La Montagne, 7 juin 2009, par Daniel Martin
L’évidence d’un grand maître
Figure majeure de la littérature contemporaine, Pierre Michon connaît un immense succès avec Les Onze, son nouveau roman. Une œuvre complexe et passionnante. Quelques éléments de décryptage.
Pierre Michon est apparu en 1984 avec Vies minuscules. Livre considéré, aujourd’hui, comme un classique contemporain. Vinrent ensuite Vie de Joseph Roulin, Rimbaud le fils, Maîtres et Serviteurs, Abbés, La Grande Beune, etc. et, maintenant, Les Onze. L’histoire de Corentin, le peintre de province qui après s’être fait un nom dans le Paris de l’Ancien Régime, survit sous la Révolution. Accepte d’immortaliser les membres du Comité de salut public en un vaste tableau, son chef d’œuvre que les foules admirent au Louvre, où il a supplanté La Joconde…, dit-on.
On pourrait penser que les clés de ce roman se trouvent dans l’autoportrait que l’on devine en filigrane. Comme si, après avoir servi tant de personnages anonymes, minuscules ou célèbres, Pierre Michon avait choisi d’occuper la place. Qu’en dit-il ?
Lorsque j’ai eu l’idée de ce livre en 1992-93, j’avais dans les 50 ans, l’âge où l’on a peur de vieillir. Corentin était celui que je craignais de devenir, vieux et à moitié fou, calculateur et impitoyable. Et, dans le même temps ce vieux braque, revenu de tout, me plaisait. Quinze ans plus tard, c’est moi. Mais, contrairement à ce que l’on dit, j’ai mis assez peu de ma part intime dans ce livre. Ou alors ce que j’y ai mis est théâtralisé, exagéré. Corentin n’est pas à mon image (sauf qu’il a 63 ans). Peut-être est-il à l’image de ce que j’aurais voulu être, si j’en avais eu la carrure.
Bien qu’il soit, à votre image, contemporain et nourri du passé ?
Il est, exactement, intempestif, c’est-à-dire d’aucun temps. Il ne fait pas du tout partie de ces hasbeens amers qui disent du mal de leur époque ! Il n’a pas le dégoût du présent. Il met son temps à son service. Sans jamais se mettre au service de son temps. Toutes les techniques, il se les annexe, les vieilles comme les nouvelles.
Même face aux Onze, des artistes ratés, frustrés ?
Non, ils ne sont pas tout à fait, pas tous, « ratés » ni « frustrés ». Ils ne « se vengent » pas de la littérature ; leur péché est de continuer à faire de la littérature en passant au pouvoir.

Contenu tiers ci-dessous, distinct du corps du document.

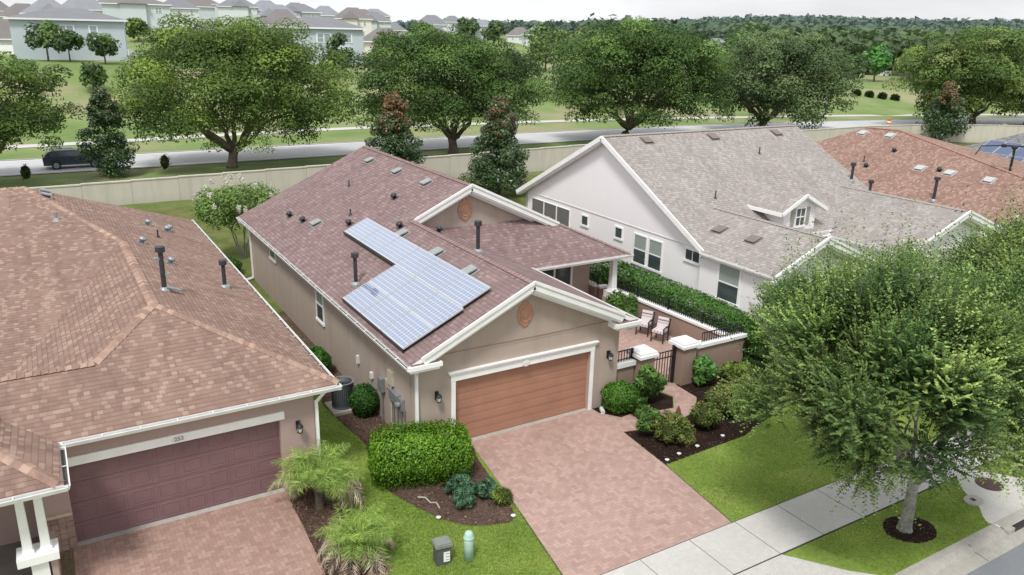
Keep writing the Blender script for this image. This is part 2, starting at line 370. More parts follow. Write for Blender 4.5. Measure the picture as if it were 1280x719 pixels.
def bush(name, loc, size, label, cat, group=None, n=1500, leaf=.05, palette=None, seed=1, squarish=2.0, mat='leaf_hedge', rz=0, kids=False, parent=None, lump=.08, core=True, asp=.5):
    """rounded or boxy shrub resting on the ground; size = full extents"""
    g = np.random.default_rng(seed); L = np.array(loc, float); r = np.array(size)/2.0
    d = sph(g, n); sup = (np.abs(d)**squarish).sum(1)**(-1/squarish); d2 = d*sup[:, None]
    ph = g.uniform(0, 6, 6)
    bump = 1+lump*(np.sin(d2[:, 0]*5+ph[0])*np.sin(d2[:, 1]*6+ph[1])+np.sin(d2[:, 2]*7+ph[2])*.7)
    p = d2*bump[:, None]*r*(.88+.14*g.uniform(size=n))[:, None]
    if lump > .12:
        k = 22; lcn = sph(g, k)*r*np.array([.72,.72,.66])*g.uniform(.5,1.15,(k,1)); li = g.integers(k, size=n); lr = r.mean()*g.uniform(.2,.42,k)
        p = lcn[li]+d*lr[li][:, None]*(.5+.6*g.uniform(size=n)**.6)[:, None]
    p[:, 2] += r[2]; keep = p[:, 2] > .02; p = p[keep]; dn = d[keep]
    c, s = math.cos(rz), math.sin(rz); Rz = np.array([[c, -s, 0], [s, c, 0], [0, 0, 1]]); p = p@Rz.T+L; dn = dn@Rz.T
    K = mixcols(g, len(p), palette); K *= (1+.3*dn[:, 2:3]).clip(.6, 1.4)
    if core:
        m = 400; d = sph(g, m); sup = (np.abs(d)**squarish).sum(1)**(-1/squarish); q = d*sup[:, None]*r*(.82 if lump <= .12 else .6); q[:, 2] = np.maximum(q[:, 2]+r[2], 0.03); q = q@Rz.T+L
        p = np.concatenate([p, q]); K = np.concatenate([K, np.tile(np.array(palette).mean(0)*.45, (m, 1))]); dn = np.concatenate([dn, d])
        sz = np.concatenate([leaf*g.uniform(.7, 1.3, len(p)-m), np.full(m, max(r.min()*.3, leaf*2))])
    else: sz = leaf*g.uniform(.7, 1.3, len(p))
    o = leafmesh(name, p, sz, K, mat, asp, dn, None, seed)
    me = o.data; me.transform(Matrix.Translation(-Vector(loc))); o.location = loc
    return tag(o, label, cat, group)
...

Alors que l’artiste domine le temps, le pouvoir.
L’art, plus fort que le pouvoir ?
C’est un secret de Polichinelle ! Bien sûr que l’art baise la politique : voilà ce que dit ce tableau.
Plus fort que l’instant ?
Oui, et absolument. Tout en y collant étroitement.
Sans vouloir en rajouter sur l’autoportrait : il y a encore la mère, l’enfance, la province, l’absence du père…
J’ai beaucoup pensé à Picasso, pour le caractère de Corentin. Comme Corentin, Picasso a un compte à régler avec les arts : son père, un peintre invendu et pauvre, lui aurait fait jurer sur son lit de mort, de le venger. Le venger de quoi ? Du mépris du public ? De la surdité des pouvoirs ? De la peinture elle-même ? De tout à la fois…Ce qu’est parvenu à faire Picasso, dans son insolente réussite.
Pourquoi cette haine vis-à-vis du père absent, « le rival » ?
Haine, vraiment ? Ne voyez-vous pas qu’en dernière analyse, même en le massacrant, Corentin console la vie bousillée de son père, le fantôme de son père ? Un acte d’amour.
Pourquoi la Terreur ?
Parce que je l’aime et qu’elle me fait peur.